Please set the lines down again exactly, from the top of the entries through the line that contains "R=math.radians".

** start of Supplied material **

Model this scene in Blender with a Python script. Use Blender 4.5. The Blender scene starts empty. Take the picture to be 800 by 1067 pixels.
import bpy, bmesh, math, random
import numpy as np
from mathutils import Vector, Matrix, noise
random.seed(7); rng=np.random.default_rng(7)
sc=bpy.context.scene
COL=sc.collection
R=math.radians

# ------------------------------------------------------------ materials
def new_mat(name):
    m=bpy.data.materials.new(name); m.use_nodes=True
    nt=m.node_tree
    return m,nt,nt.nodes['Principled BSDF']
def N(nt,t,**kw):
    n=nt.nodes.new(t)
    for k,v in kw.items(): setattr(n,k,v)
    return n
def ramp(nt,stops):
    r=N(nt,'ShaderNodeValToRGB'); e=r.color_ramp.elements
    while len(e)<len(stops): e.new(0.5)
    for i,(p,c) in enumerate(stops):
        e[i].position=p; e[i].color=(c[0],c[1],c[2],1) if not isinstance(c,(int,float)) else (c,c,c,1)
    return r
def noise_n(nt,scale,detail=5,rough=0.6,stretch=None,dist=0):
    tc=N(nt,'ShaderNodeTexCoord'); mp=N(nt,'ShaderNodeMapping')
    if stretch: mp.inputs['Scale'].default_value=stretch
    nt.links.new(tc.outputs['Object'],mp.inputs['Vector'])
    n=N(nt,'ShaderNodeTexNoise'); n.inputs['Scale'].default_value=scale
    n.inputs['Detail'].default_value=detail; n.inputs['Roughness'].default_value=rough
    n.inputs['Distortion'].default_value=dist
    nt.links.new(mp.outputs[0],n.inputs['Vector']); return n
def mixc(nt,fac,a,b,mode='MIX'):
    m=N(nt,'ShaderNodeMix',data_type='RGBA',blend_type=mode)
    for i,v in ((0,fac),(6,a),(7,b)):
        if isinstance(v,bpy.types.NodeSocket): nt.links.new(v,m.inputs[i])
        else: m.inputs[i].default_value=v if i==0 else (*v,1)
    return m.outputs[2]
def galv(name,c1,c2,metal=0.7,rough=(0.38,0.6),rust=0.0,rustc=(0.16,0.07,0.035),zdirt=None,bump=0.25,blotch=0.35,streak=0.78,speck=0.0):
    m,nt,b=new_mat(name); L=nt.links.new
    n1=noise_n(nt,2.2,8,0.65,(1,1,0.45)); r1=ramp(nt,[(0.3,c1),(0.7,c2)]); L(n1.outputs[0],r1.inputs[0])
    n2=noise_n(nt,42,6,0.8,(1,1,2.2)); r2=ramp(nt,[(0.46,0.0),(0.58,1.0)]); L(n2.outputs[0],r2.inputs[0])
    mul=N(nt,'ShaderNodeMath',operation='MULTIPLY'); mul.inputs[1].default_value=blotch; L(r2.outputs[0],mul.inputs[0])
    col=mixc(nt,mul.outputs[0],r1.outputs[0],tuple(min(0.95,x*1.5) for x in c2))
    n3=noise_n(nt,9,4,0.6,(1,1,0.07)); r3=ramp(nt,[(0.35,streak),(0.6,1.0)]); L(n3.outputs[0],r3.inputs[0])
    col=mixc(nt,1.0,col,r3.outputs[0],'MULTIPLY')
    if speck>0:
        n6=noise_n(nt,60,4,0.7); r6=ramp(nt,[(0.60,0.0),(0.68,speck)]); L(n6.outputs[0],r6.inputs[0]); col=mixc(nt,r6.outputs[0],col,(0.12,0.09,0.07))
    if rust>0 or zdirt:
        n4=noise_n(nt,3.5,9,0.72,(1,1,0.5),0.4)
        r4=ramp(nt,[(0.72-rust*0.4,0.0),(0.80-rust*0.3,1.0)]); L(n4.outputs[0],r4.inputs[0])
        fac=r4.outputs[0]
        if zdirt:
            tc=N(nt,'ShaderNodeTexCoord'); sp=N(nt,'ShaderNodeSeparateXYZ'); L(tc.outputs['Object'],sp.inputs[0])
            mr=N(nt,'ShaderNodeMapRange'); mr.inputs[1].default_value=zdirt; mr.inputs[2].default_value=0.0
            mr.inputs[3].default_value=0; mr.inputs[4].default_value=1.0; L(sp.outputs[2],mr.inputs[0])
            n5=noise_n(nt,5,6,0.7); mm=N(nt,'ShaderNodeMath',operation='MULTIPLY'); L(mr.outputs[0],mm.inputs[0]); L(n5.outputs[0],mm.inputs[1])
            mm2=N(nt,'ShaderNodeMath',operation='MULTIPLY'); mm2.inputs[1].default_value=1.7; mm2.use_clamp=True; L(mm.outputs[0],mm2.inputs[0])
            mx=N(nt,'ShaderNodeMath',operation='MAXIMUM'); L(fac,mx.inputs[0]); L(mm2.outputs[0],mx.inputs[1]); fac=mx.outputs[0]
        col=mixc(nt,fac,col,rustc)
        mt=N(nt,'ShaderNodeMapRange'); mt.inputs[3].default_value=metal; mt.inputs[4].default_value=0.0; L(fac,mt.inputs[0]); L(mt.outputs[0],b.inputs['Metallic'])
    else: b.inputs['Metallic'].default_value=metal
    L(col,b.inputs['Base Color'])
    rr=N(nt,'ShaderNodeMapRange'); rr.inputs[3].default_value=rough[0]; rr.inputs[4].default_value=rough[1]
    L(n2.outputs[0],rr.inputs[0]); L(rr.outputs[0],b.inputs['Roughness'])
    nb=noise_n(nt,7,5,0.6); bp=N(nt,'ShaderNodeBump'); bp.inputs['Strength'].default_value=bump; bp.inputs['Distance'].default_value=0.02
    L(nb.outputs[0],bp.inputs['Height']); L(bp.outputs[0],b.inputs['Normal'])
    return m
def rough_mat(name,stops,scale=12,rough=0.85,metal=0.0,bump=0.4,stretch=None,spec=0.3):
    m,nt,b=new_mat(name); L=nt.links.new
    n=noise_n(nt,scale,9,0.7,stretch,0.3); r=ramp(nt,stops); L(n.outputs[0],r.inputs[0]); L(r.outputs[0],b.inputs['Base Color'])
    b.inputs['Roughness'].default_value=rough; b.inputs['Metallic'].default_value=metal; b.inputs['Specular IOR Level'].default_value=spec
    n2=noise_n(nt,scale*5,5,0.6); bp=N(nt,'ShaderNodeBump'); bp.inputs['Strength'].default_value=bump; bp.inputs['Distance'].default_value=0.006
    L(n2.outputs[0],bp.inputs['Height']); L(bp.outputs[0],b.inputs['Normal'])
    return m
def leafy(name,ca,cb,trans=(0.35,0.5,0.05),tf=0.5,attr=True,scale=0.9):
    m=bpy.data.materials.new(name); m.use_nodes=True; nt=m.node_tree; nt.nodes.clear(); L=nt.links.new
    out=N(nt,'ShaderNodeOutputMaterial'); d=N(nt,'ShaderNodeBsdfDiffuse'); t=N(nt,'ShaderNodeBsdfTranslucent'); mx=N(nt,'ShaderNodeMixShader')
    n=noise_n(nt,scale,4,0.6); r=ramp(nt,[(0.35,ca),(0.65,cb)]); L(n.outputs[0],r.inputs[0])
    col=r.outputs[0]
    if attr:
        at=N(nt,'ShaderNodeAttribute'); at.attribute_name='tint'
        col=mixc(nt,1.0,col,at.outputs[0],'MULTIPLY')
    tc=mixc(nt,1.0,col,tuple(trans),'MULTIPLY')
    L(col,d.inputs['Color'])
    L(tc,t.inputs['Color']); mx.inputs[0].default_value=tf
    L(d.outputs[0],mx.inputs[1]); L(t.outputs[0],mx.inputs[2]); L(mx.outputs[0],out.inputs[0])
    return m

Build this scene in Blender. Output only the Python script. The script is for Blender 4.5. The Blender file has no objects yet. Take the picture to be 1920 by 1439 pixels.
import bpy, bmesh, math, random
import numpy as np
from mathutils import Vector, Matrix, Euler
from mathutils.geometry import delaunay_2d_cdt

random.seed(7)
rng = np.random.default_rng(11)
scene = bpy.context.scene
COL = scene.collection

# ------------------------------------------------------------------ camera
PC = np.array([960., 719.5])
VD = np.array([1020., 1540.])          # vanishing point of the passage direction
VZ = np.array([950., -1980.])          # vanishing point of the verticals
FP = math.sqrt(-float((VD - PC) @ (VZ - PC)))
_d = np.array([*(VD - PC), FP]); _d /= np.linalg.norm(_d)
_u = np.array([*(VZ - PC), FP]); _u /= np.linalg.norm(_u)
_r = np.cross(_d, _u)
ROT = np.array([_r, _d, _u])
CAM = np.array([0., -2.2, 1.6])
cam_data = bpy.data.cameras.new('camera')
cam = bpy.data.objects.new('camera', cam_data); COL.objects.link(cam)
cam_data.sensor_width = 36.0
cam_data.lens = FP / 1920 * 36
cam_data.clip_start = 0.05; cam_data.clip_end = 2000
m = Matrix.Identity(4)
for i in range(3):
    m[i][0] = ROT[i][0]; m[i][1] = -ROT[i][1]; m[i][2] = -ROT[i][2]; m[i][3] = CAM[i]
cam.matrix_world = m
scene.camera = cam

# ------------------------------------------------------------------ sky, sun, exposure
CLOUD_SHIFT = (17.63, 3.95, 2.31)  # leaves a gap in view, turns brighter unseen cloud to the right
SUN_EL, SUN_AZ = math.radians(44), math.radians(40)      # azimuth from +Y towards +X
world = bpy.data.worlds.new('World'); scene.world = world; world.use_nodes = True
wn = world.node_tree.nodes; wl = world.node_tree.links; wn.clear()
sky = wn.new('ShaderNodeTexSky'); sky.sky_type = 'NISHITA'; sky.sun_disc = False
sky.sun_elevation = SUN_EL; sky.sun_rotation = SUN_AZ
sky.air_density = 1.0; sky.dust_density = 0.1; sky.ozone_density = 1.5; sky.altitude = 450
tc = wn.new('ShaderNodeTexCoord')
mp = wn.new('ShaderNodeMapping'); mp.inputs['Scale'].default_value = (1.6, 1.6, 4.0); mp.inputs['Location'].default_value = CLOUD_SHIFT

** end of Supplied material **

Answer in full:
Model this scene in Blender with a Python script. Use Blender 4.5. The Blender scene starts empty. Take the picture to be 800 by 1067 pixels.
import bpy, bmesh, math, random
import numpy as np
from mathutils import Vector, Matrix, noise
random.seed(7); rng=np.random.default_rng(7)
sc=bpy.context.scene
COL=sc.collection
R=math.radians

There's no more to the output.